Concertino anarchiste en Ré

mis en ligne le 23 mai 2013
L’affaire n’est pas inconnue des lecteurs du Monde libertaire. En décembre 2011, Christophe Bertaud avait signé un article, « L’île aux anarchistes. Ars-en-Ré », qui fut, durant une quinzaine d’année à la jointure des XIXe et XXe siècle, le lieu de rencontre de quelques célébrités, parmi lesquelles Élisée Reclus, accompagné parfois de Pierre Kropotkine, du peintre William Barbotin ou de l’ancien communard Jules Perrier. Tout autour, un petit cercle d’auditeurs attentifs qui chaque été vint refaire le monde au café Forgues, futur café du Commerce.
On aimerait pouvoir entendre leurs conversations enflammées, les éclats de voix toujours plus vifs à mesure que l’alcool délie la gorge. Les Éditions libertaires coéditent, avec les éditions charentaises Le Croît-Vif, un livre consacré à cette aventure écrit par Didier Jung. Il s’agit davantage d’une galerie de portraits que de l’histoire de ces rencontres estivales dont le contenu a sombré dans l’oubli comme sombrent dans l’oubli la plupart des conversations de comptoir.
Après avoir brossé un tableau d’une île essentiellement rurale à la fin du XIXe siècle, l’auteur nous invite à une petite histoire des anarchistes et en particulier de ce qu’on a nommé la « terreur noire », la trop fameuse période des attentats qui culmina en 1894 par l’assassinat du président Sadi Carnot.
Suivent les portraits attachants de Reclus, Barbotin, Perrier, personnalités plus ou moins libertaires : Perrier, le rétais, communard devenu négociant, bourgeois aisé vivant dans le souvenir de la Semaine sanglante ; Barbotin, natif de l’île lui aussi, le peintre graveur très académique mais célèbre, qui épouse la fille adoptive du grand Reclus, celui qu’on ne présente plus, le géographe anarchiste. Sans oublier les autres, les moins connus : Lucien Massé, le jeune coiffeur mort à 26 ans en maudissant la société, ou le gardien de phare qu’on surnommait Trousse-Chemise en raison de ses frasques et qui donna son nom au petit bois chanté par Aznavour.

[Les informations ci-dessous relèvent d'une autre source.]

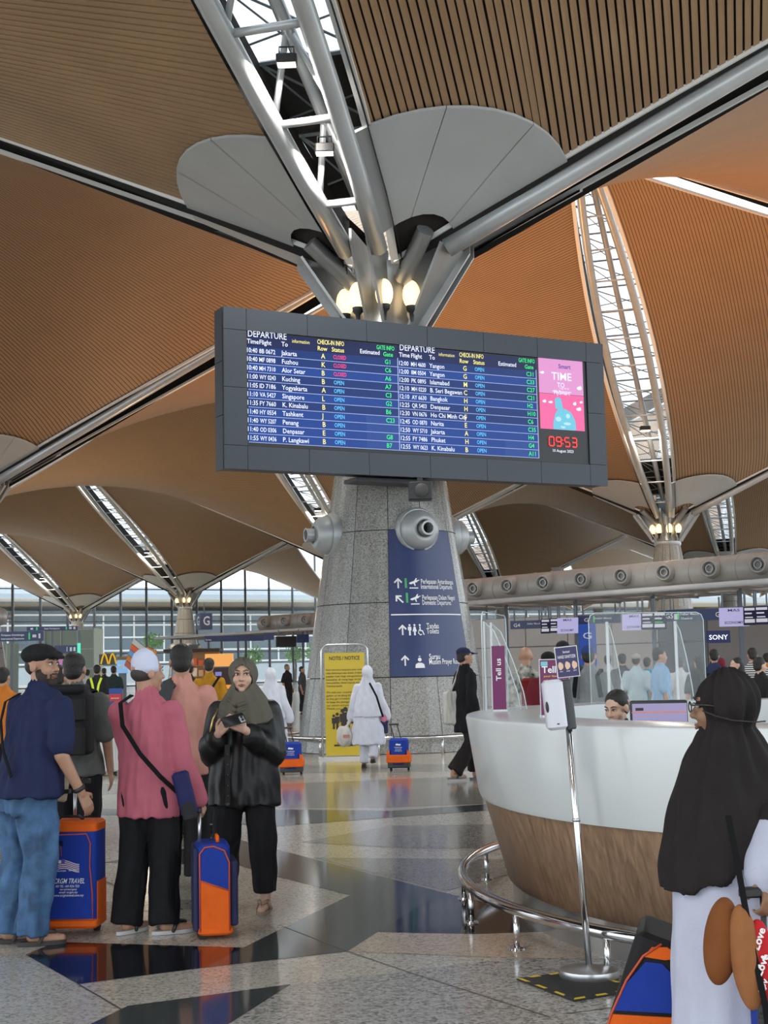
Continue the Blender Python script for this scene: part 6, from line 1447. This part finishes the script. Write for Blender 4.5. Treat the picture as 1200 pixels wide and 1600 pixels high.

Plus passionnante, la fin du livre se concentre sur la surveillance policière de ce monde bien inoffensif d’Ars-en-Ré. Les lois scélérates votées en 1893 et 1894 interdisaient toute promotion des idées anarchistes en particulier par la presse. La Révolte et Le Père Peinard avaient cessé de paraître ; diffuser ou seulement détenir des revues anarchistes, c’était risquer la prison. Les rares abonnés charentais de cette littérature subversive étaient étroitement surveillés, à l’exception notable de Pierre Loti qui recevait les deux titres mais qui, académicien, bénéficiait d’une sorte d’immunité. Début 1894, treize colis pesant plus de 600 kilos pour l’ensemble transitent vers l’habitation rétaise des Reclus. Il s’agit de livres pour l’essentiel. Une grande peur s’empare des habitants d’Ars-en-Ré : et si c’était de la dynamite ? Élie Reclus, le frère d’Élisée, est brièvement arrêté, son fils Paul Reclus est en fuite, soupçonné d’avoir fabriqué la bombe que l’anarchiste Vaillant a fait exploser à la chambre des députés. La rumeur enfle…Un livre agréable.